Pope Benedict XVI holds a Prayer Vigil in Hyde Park, London Photo: AFP/GETTY

Pope Benedict XVI is to appoint 24 new cardinals on Saturday, 10 of whom will be Italian – making the prospect that his successor will be Italian more likely.

The new appointments will boost the number of Italian cardinals to 25, giving them huge clout when it comes to electing a new pontiff on the death of Benedict XVI.

The "Italianisation" of the Catholic Church's hierarchy fuelled speculation that after Benedict, a German, and his Polish predecessor, John Paul II, the leadership of the world's one billion Catholics could swing back to Italy.

The last Italian Pope was John Paul I, who was elected in August, 1978, but died just 33 days later, his sudden death still the subject of conspiracy theories.

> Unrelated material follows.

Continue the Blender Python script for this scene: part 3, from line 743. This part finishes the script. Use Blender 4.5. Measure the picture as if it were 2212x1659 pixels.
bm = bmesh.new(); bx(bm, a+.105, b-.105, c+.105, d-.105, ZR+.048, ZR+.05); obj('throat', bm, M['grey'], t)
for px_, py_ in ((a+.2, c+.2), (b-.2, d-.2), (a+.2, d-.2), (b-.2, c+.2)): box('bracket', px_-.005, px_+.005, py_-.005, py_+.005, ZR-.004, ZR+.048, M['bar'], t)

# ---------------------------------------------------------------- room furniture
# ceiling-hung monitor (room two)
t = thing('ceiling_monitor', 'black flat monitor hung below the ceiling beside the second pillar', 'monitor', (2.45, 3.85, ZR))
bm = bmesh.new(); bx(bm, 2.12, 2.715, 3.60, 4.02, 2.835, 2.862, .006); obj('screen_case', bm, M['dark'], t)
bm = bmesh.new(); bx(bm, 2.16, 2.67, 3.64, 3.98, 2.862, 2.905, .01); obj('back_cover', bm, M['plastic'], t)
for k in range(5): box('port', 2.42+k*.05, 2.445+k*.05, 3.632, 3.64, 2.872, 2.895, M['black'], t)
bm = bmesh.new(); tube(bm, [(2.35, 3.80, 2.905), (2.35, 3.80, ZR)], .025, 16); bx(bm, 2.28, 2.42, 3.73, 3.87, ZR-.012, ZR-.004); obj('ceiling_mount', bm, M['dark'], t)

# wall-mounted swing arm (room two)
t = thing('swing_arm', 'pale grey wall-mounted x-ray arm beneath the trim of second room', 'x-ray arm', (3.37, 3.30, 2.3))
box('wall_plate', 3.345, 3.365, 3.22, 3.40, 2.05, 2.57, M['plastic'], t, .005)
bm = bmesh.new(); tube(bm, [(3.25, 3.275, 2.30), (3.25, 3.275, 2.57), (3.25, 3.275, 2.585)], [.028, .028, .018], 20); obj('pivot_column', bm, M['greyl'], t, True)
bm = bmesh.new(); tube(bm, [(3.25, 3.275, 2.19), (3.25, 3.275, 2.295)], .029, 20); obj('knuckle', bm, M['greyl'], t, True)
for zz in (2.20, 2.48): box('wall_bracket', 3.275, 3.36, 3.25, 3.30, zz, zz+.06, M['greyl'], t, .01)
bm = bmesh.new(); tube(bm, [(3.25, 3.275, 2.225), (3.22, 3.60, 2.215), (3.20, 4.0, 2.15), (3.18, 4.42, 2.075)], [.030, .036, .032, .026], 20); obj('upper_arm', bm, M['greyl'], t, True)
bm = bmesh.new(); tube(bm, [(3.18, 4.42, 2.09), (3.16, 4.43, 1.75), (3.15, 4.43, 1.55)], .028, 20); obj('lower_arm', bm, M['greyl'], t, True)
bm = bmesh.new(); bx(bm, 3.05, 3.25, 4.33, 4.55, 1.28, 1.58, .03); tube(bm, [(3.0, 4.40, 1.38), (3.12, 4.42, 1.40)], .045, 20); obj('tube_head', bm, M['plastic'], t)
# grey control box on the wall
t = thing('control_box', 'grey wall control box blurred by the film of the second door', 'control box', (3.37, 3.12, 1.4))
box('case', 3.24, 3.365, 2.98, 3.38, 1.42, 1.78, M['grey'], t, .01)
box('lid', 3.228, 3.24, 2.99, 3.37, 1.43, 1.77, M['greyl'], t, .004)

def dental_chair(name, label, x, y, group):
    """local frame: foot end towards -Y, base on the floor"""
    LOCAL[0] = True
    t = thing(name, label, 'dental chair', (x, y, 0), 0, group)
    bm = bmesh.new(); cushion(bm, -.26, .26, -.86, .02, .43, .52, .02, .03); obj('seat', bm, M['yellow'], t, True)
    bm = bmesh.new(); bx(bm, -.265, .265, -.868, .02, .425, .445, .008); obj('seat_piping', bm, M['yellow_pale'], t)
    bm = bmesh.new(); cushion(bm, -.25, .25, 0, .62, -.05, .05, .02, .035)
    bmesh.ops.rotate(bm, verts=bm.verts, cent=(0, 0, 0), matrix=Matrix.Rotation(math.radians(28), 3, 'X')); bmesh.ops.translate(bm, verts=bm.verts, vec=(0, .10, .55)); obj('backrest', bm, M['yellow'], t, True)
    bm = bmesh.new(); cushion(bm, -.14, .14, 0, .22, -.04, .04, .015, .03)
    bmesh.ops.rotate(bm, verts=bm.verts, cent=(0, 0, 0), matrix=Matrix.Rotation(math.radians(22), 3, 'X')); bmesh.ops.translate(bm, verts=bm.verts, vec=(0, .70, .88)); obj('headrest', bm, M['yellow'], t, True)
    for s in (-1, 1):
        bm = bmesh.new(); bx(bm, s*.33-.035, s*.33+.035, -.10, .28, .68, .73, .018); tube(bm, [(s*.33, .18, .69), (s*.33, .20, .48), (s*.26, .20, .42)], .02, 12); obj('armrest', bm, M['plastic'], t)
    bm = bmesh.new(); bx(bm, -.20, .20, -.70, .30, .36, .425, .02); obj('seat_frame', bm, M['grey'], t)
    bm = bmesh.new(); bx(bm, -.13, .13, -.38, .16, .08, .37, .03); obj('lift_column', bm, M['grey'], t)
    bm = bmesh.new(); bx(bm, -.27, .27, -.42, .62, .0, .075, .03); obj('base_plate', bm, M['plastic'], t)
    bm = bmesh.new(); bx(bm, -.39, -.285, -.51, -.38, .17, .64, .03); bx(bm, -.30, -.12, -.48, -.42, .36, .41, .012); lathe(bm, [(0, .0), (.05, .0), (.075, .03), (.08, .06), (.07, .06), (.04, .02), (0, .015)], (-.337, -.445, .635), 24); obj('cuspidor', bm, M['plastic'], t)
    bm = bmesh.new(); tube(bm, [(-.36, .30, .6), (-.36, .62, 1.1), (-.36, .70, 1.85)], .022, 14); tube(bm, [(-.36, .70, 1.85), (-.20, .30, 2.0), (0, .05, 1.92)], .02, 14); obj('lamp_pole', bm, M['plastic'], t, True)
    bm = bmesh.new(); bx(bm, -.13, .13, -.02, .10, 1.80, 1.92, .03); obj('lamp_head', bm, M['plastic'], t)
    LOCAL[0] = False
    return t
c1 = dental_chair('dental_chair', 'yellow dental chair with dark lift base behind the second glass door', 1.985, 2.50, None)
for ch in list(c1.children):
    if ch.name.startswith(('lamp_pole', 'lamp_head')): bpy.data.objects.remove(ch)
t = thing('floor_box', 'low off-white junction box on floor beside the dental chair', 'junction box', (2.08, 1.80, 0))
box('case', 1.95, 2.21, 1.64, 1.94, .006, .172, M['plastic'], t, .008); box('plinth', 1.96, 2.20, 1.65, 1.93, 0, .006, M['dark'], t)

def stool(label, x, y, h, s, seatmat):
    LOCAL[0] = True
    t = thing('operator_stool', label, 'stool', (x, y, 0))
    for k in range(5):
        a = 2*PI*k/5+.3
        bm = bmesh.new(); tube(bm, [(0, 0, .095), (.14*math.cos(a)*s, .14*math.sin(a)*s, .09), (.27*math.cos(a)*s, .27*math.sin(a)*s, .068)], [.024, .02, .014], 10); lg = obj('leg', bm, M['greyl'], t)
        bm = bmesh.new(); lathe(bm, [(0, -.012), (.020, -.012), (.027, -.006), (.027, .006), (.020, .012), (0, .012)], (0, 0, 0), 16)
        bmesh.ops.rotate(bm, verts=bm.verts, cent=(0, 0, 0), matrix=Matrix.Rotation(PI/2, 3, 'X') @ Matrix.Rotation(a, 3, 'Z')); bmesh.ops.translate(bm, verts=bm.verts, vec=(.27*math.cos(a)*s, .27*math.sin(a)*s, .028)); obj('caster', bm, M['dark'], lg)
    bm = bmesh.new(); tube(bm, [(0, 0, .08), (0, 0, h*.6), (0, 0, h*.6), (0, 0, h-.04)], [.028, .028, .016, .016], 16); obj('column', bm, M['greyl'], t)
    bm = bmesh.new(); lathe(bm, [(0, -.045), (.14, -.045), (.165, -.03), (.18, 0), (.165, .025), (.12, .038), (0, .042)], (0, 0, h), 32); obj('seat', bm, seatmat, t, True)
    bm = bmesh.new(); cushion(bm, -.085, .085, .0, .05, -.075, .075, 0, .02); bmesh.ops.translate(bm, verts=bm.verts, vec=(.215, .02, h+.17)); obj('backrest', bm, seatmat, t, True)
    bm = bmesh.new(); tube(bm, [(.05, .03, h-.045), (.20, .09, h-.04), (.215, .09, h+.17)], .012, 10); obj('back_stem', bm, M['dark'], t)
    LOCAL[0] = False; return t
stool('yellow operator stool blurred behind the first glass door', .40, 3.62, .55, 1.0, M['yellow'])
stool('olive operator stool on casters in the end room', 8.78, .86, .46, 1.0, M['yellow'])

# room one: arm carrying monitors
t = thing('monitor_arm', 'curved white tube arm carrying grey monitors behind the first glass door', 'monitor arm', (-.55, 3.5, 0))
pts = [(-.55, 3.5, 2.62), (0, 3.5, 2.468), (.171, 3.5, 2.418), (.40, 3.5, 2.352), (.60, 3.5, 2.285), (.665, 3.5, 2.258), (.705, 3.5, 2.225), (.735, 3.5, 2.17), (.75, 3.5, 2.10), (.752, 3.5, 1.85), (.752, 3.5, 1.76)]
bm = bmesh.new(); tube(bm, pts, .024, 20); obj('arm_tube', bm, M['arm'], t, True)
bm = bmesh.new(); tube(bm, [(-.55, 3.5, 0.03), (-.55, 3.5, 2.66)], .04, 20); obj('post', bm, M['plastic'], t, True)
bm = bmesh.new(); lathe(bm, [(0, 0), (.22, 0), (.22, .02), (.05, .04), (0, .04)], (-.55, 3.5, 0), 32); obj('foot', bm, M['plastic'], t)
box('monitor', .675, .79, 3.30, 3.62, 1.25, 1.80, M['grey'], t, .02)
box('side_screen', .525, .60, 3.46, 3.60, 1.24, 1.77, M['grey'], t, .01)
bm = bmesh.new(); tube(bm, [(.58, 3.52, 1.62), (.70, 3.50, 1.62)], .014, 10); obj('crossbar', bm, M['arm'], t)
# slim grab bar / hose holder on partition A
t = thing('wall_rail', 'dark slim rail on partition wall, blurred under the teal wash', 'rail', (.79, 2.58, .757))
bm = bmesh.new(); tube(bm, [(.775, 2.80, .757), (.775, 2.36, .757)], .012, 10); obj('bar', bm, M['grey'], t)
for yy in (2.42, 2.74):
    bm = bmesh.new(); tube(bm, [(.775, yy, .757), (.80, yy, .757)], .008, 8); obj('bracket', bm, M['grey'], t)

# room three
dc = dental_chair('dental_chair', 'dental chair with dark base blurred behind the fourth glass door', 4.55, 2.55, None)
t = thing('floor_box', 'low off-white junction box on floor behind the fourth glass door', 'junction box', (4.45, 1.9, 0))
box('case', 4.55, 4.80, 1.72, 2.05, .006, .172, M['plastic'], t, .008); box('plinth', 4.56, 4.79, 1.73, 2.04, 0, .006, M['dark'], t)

The new members bring the College of Cardinals to 203, 121 of whom are under age 80 and thus eligible to vote in a conclave – the process by which a new Pope is elected in secrecy in the Vatican's Sistine Chapel.

Of the cardinals from European countries, nearly half those of voting age will be Italian.

With the new cardinals, Benedict will have chosen 40 per cent of the College of Cardinals, infusing the group with conservative, tradition-minded prelates like himself.

That will virtually guarantee that a future Pope will not radically overhaul the direction of the Church.

The other appointees to be announced at the ceremony known as a consistory – only the third of Benedict's papacy – will be drawn from around the world, including the US, Germany, Brazil, Spain, Switzerland, the Democratic Republic of Congo and Zambia. None are from Britain or Ireland.

At a meeting at the Vatican yesterday, the Pope and a group of existing cardinals discussed the Church's response to the paedophile priest scandal as well as the conversion of disaffected Anglicans to Rome.

It was also announced that Benedict will make the first official state visit to his native Germany next year, probably in September.

He will travel to the archdioceses of Berlin and Freiburg in the southwest of the country and the diocese of Erfurt in the former Communist east, according to the German Episcopal Conference.